Work required:
Transcribe the material verbatim in full; the pictures do not belong in the copy.

-- -- --

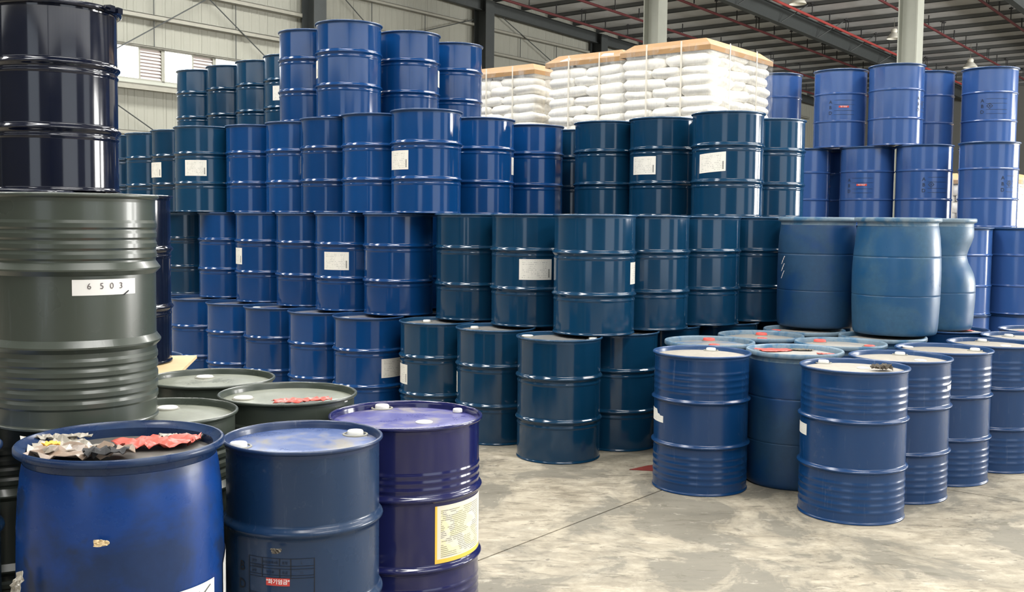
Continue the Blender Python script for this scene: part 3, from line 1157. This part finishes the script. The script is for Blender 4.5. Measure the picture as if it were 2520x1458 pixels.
# --- hidden drums that carry the visible ones
FILL = [
        ('L', -0.973, 9.722, 3), ('L', -0.598, 10.314, 3), ('R', 4.766, 10.545, 3), ('R', 3.557, 11.154, 3), ('R', 4.269, 10.865, 3),
        ('L', -2.356, 11.134, 3), ('R', 2.629, 11.333, 3), ('L', -2.762, 11.592, 3), ('L', -3.203, 11.990, 3), ('L', -3.664, 12.365, 3),
        ('L', 1.611, 8.884, 2), ('L', -0.862, 9.236, 2), ('L', 1.052, 9.086, 2), ('L', 2.202, 8.977, 2), ('L', -0.279, 9.131, 2),
        ('L', 0.659, 9.532, 2), ('L', -1.823, 10.138, 2), ('L', -1.000, 9.839, 2), ('L', 0.132, 9.807, 2), ('R', 4.473, 10.136, 2),
        ('R', 3.940, 10.286, 2), ('L', 0.600, 10.230, 2), ('L', -0.598, 10.314, 2), ('R', 4.770, 10.605, 2), ('R', 3.514, 10.641, 2),
        ('R', 4.269, 10.865, 2), ('R', 3.046, 10.937, 2), ('L', -3.814, 11.122, 2), ('L', -2.356, 11.134, 2), ('R', 3.561, 11.214, 2),
        ('R', 2.629, 11.333, 2), ('L', -4.257, 11.541, 2), ('L', -2.762, 11.592, 2), ('L', -3.203, 11.990, 2), ('L', -3.664, 12.365, 2),
        ('L', 1.145, 7.883, 1), ('L', 0.262, 8.033, 1), ('L', 2.420, 8.174, 1), ('L', 1.662, 8.212, 1), ('L', -0.184, 8.471, 1),
        ('L', 2.099, 8.672, 1), ('L', -0.788, 8.845, 1), ('L', 1.557, 8.910, 1), ('L', -1.225, 9.259, 1), ('L', 2.268, 9.270, 1),
        ('L', 1.002, 9.119, 1), ('L', -0.277, 9.161, 1), ('L', -0.721, 9.599, 1), ('L', -1.710, 9.665, 1), ('L', 0.637, 9.588, 1),
        ('R', 4.112, 9.551, 1), ('R', 4.656, 9.643, 1), ('L', -2.167, 10.091, 1), ('L', 0.110, 9.863, 1), ('L', -1.151, 10.026, 1),
        ('R', 4.475, 10.166, 1), ('L', -1.693, 10.474, 1), ('L', -2.589, 10.523, 1), ('L', 0.600, 10.230, 1), ('R', 3.942, 10.316, 1),
        ('L', -0.598, 10.314, 1), ('R', 4.772, 10.635, 1), ('R', 3.516, 10.671, 1), ('L', -3.306, 10.741, 1), ('R', 4.269, 10.865, 1),
        ('R', 3.048, 10.967, 1), ('L', -3.814, 11.122, 1), ('L', -2.356, 11.134, 1), ('R', 3.563, 11.244, 1), ('R', 2.629, 11.333, 1),
        ('L', -4.257, 11.541, 1), ('L', -2.762, 11.592, 1), ('L', -3.203, 11.990, 1), ('L', -3.664, 12.365, 1)]
for fam, x, y, tier in FILL:
    k, hh = ('royal', hr) if fam == 'R' else ('teal' if x > -.5 else 'blue', h)
    lab = ('royal blue drum inside the right-hand stack, behind its front row' if fam == 'R' else
           'blue drum inside the big stack, behind its front row')
    drum('fill', k, x, y, (tier - 1) * hh, lab, group='drums inside the stacks that carry the upper layers')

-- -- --

Problem solution:
Continue the Blender Python script for this scene: part 3, from line 1157. This part finishes the script. The script is for Blender 4.5. Measure the picture as if it were 2520x1458 pixels.
# --- hidden drums that carry the visible ones
FILL = [
        ('L', -0.973, 9.722, 3), ('L', -0.598, 10.314, 3), ('R', 4.766, 10.545, 3), ('R', 3.557, 11.154, 3), ('R', 4.269, 10.865, 3),
        ('L', -2.356, 11.134, 3), ('R', 2.629, 11.333, 3), ('L', -2.762, 11.592, 3), ('L', -3.203, 11.990, 3), ('L', -3.664, 12.365, 3),
        ('L', 1.611, 8.884, 2), ('L', -0.862, 9.236, 2), ('L', 1.052, 9.086, 2), ('L', 2.202, 8.977, 2), ('L', -0.279, 9.131, 2),
        ('L', 0.659, 9.532, 2), ('L', -1.823, 10.138, 2), ('L', -1.000, 9.839, 2), ('L', 0.132, 9.807, 2), ('R', 4.473, 10.136, 2),
        ('R', 3.940, 10.286, 2), ('L', 0.600, 10.230, 2), ('L', -0.598, 10.314, 2), ('R', 4.770, 10.605, 2), ('R', 3.514, 10.641, 2),
        ('R', 4.269, 10.865, 2), ('R', 3.046, 10.937, 2), ('L', -3.814, 11.122, 2), ('L', -2.356, 11.134, 2), ('R', 3.561, 11.214, 2),
        ('R', 2.629, 11.333, 2), ('L', -4.257, 11.541, 2), ('L', -2.762, 11.592, 2), ('L', -3.203, 11.990, 2), ('L', -3.664, 12.365, 2),
        ('L', 1.145, 7.883, 1), ('L', 0.262, 8.033, 1), ('L', 2.420, 8.174, 1), ('L', 1.662, 8.212, 1), ('L', -0.184, 8.471, 1),
        ('L', 2.099, 8.672, 1), ('L', -0.788, 8.845, 1), ('L', 1.557, 8.910, 1), ('L', -1.225, 9.259, 1), ('L', 2.268, 9.270, 1),
        ('L', 1.002, 9.119, 1), ('L', -0.277, 9.161, 1), ('L', -0.721, 9.599, 1), ('L', -1.710, 9.665, 1), ('L', 0.637, 9.588, 1),
        ('R', 4.112, 9.551, 1), ('R', 4.656, 9.643, 1), ('L', -2.167, 10.091, 1), ('L', 0.110, 9.863, 1), ('L', -1.151, 10.026, 1),
        ('R', 4.475, 10.166, 1), ('L', -1.693, 10.474, 1), ('L', -2.589, 10.523, 1), ('L', 0.600, 10.230, 1), ('R', 3.942, 10.316, 1),
        ('L', -0.598, 10.314, 1), ('R', 4.772, 10.635, 1), ('R', 3.516, 10.671, 1), ('L', -3.306, 10.741, 1), ('R', 4.269, 10.865, 1),
        ('R', 3.048, 10.967, 1), ('L', -3.814, 11.122, 1), ('L', -2.356, 11.134, 1), ('R', 3.563, 11.244, 1), ('R', 2.629, 11.333, 1),
        ('L', -4.257, 11.541, 1), ('L', -2.762, 11.592, 1), ('L', -3.203, 11.990, 1), ('L', -3.664, 12.365, 1)]
for fam, x, y, tier in FILL:
    k, hh = ('royal', hr) if fam == 'R' else ('teal' if x > -.5 else 'blue', h)
    lab = ('royal blue drum inside the right-hand stack, behind its front row' if fam == 'R' else
           'blue drum inside the big stack, behind its front row')
    drum('fill', k, x, y, (tier - 1) * hh, lab, group='drums inside the stacks that carry the upper layers')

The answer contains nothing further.